Vidalia Mayor Hyram Copleand said fixing the city’s sewage has been an ongoing but necessary process.

“We have basically had to rebuild our sewage system,” he said. “In some areas the pipes are over 60 years old, and we need to get them replaced.”

The Sandbar restaurant in Vidalia is located in one of the areas with 60-year-old pipes, and a recent cave-in of one of the pipes near the restaurant is just an example of the damage the older pipes can bring.

“Over the years, the sewer gases have corroded the pipe,” Walker said. “The bottoms and tops of the pipe are still in place, but in some areas the sides of the pipe are completely gone leaving just dirt.”

Walker said the corroded pipes are left open to water infiltration from rain and runoff, and that the new pipes should alleviate that problem.

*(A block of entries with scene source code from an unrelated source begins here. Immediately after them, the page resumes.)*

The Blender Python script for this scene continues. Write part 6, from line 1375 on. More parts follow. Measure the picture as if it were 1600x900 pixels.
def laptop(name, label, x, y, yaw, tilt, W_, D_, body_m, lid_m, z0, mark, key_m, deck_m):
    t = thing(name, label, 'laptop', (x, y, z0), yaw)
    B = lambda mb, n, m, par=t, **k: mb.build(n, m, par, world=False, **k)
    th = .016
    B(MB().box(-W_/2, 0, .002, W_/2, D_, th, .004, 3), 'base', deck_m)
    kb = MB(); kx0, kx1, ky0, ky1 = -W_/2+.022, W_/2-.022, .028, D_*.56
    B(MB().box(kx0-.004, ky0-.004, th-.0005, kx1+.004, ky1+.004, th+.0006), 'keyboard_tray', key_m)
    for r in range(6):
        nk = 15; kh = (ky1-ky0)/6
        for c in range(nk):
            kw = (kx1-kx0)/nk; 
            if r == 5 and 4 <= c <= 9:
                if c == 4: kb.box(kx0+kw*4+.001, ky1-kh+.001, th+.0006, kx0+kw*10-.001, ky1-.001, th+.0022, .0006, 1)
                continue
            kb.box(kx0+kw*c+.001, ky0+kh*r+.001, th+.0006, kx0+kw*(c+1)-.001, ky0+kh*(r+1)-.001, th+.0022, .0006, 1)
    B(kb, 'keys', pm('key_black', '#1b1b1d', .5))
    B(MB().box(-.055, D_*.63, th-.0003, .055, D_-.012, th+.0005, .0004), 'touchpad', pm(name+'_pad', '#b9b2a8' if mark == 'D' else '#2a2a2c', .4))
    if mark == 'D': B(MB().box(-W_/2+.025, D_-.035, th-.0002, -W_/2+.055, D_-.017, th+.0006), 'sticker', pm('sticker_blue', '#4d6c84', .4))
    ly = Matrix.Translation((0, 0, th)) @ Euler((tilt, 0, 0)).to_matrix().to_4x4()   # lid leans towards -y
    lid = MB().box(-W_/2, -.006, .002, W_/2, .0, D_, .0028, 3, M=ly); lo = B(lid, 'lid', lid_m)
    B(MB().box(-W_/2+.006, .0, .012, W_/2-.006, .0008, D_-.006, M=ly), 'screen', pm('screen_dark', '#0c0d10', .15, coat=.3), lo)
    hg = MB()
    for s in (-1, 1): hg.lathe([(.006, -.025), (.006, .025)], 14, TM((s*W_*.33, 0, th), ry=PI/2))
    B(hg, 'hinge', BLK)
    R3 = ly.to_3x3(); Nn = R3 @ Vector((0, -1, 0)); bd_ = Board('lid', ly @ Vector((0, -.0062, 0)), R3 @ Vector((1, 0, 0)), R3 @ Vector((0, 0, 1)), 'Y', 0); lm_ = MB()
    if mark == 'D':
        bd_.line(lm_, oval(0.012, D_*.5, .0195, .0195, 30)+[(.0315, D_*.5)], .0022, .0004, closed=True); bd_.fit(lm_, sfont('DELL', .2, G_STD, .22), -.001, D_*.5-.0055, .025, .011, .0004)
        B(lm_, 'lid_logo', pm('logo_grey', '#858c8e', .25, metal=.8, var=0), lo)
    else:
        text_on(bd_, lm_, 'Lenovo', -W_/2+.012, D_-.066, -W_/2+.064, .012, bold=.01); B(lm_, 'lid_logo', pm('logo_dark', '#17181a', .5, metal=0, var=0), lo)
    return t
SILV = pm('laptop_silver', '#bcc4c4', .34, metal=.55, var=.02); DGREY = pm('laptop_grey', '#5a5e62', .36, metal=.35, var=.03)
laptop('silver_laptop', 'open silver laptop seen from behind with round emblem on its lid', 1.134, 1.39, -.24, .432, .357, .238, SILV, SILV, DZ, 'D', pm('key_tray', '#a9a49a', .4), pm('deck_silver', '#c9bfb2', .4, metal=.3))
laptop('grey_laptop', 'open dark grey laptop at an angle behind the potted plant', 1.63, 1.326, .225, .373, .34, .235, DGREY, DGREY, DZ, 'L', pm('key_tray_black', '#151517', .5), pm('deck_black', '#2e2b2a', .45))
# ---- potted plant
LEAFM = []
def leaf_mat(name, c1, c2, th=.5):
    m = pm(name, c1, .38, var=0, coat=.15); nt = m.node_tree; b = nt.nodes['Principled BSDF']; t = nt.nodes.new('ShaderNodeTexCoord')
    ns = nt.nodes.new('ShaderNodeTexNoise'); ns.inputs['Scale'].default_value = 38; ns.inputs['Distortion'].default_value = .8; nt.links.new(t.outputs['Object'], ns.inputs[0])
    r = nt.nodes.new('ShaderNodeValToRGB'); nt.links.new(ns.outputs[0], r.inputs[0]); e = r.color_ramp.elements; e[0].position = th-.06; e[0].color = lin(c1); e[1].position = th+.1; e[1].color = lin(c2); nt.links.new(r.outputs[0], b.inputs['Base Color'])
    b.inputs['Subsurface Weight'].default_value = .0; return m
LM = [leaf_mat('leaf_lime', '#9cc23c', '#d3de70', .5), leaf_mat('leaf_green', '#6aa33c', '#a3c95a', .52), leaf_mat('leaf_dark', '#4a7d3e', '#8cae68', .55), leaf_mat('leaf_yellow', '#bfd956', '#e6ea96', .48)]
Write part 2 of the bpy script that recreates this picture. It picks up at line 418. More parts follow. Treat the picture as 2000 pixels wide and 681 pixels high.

“We have to go in and clean out the pipes, and then we insert a new polymer liner into the old line,” he said.

Copeland said the newest work on the city’s sewage will include the area near the Sandbar, and construction should begin relatively soon.

The bid for the project was awarded to Suncoast Infrastructure of Florence, Miss.

Copeland said the city is working on funding for the remaining sewage lines that need to be fixed.

“These lines are just too old and they need to be replaced,” he said. “We don’t have much more left to finish.”